Nelere üzülüyorum bir bilseniz.

Hayatımın geçip giden yıllarında kaybettiklerime, değerini bilemediklerime.

Sevindiklerim de var elbette. Kazandığım dünyalıklara değil, eve, arabaya, unvanlara değil inanın. Hayatıma anlam katan zamanlarım, sevdiklerim oldu diye.

Sultan Mahmut, çölde adamları ile dolaşırken bir an ayrılır adamlarından ve bir ihtiyara denk gelir. İhtiyar, diken toplamaktadır. “Yardım ister misin der”? Sonra alır dikenleri, o ihtiyar adamın eşeğine yükler, ayrılır.

Adamları ile tekrar buluşur. Bir bakar, ihtiyar geliyor, çadırına girer. Adamın yolu kesilince o da girer çadıra. Karşısında Sultan Mahmut’u ihtişamıyla görünce şaşırır. Ama Sultan, ona takılmak ister:

“Şaşırmayı bırak da ihtiyar, söyle bana bu dikenleri kaça satarsın?”

Adam, “yüz altın” der.

Bu sefer şaşırmak sırası Sultan Mahmut’tadır.

Sultanın yanındaki adamlar itiraz ederler: “İhtiyar, bu nasıl fiyattır?”

İhtiyar der ki,

“Bilirim, benim dikenler, iki dirhem ya eder ya etmez… Ama eğer bu dikenlere Sultanın eli değmişse, yüz altın bile azdır”.

Sultan gülümser ve öder ihtiyara istediği parayı.

Hayatımıza değer katan ellerin kıymetini, neler kattığını bu ihtiyar kadar bilebilecek miyiz?
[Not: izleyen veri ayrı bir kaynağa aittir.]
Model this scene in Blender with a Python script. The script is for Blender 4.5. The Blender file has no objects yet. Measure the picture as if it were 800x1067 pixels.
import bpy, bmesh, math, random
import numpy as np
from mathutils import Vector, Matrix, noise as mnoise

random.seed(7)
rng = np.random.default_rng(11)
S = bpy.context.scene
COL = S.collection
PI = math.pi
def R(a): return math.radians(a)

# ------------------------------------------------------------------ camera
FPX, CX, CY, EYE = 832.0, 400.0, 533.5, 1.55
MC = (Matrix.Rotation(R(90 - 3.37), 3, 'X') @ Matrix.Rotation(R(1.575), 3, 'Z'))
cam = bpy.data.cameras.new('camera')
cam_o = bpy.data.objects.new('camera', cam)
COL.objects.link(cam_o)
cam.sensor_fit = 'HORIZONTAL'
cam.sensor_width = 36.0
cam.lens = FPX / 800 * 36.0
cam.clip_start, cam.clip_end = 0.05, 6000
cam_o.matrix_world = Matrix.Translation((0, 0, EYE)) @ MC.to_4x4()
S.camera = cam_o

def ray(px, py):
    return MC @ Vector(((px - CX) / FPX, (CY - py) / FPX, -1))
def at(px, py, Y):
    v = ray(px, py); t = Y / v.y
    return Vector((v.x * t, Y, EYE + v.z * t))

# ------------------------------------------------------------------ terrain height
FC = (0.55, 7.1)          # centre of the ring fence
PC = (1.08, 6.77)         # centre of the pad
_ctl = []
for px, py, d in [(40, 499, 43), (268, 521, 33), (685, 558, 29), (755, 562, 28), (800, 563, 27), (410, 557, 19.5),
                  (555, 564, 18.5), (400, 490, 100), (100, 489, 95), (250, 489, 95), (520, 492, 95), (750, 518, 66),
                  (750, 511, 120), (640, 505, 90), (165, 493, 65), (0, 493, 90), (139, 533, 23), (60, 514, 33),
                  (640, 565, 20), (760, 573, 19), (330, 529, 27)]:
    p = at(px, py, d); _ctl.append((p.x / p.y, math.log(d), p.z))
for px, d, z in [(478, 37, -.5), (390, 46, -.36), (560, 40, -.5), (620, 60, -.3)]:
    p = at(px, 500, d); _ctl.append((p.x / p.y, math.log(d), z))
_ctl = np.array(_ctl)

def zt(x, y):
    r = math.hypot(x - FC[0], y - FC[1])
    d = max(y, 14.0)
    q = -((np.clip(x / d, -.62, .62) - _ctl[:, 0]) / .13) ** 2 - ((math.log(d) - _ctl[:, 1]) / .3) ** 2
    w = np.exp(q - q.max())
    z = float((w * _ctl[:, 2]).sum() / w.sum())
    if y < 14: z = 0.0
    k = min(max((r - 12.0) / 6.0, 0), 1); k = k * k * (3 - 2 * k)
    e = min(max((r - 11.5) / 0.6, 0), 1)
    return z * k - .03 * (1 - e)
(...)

Ya da bilmek için ihtiyarlamak mı gerek?

Benim hayatımı değerli kılan ne kadar çok şey var. Mesela annem. Hayatımın en güzel anlarını bana hediye etti. Almanya’dan dönüşümde kaldığım şehirdeki dostlarım. Duygularını bir deftere döküp havaalanında bana veren o ince insanlar. En güzel duygularını bir kitapla lutfeden öğrencim.

Ellerinde sanki bir sihirli değnek var gibi, hayatıma dokunan ne kadar çok insan var etrafımda. Eşyaları biriktiriyoruz ya. Hayatımıza can katanları ve o güzel anlarımızı? İçimizde sarıp sarmalasak ve hayatımızda kaybetmeden önce bilsek kıymetlerini.

“Geçmiş zaman olur ki hayali cihana değer” değil mi?

“Her geceyi kadir, her insanı Hızır bil” derler… Yanı başımızdan, hayatımızdan gelip geçen “Hızır”larımız, hayatımızın en kuru zamanlarına anlam katıp gittiler çoktan.

Kendi adıma söyleyeyim hemen. Sevdiğim bir hocam vardı. Çok şey öğrendim ondan, yüreği kocamandı. Yakınında durdum ama gönlümü dolduramadan ayrılık vakitleri geldi çattı. Çok sevdiğim bir başkasını, hayatımdan gittiğinde anladım. Bir diğerini de kaybettiğimde. Kaybettiklerim… Bir anlamı olmayan hayatımın anlarını altına çevirdiniz, inanın dualarım sizlerle.

Şimdi sımsıkı sarılıyorum etrafımdakilere. Yanımda olup bedenime ruh üfleyenlere, dikene altın değeri verenlere, sevdiklerime.

Bir öğrencim dedi ki, gözlerinizden bize bakarken sevgi akıyor. Sadece gözlerimden değil ki… İnanın gönlümden de. Niye mi? Siz de anlamlı kılıyorsunuz boşluğa giden ömrümü zira. Yanı başımda yaşayan dostlarım… Sizlere bakarken ta yürekten kocaman bir dua oluyorum, el açıyorum, sizler gülümsesin diye. Sizler, gönül hanemdeki misafirlerimsiniz, ayrılık gününe kadar sizlere doymaktır, dikenlerimi altına çevirmektir muradım.

Bu duyguları yazıyorum ya… Hayatımın dikenlerini kıymetlendiren, altına çeviren ellerin kadrini azıcık da olsa anladım ya… Biliyorum ya…

Galiba bu, “kırkı devirmenin” etkisi olsa gerek.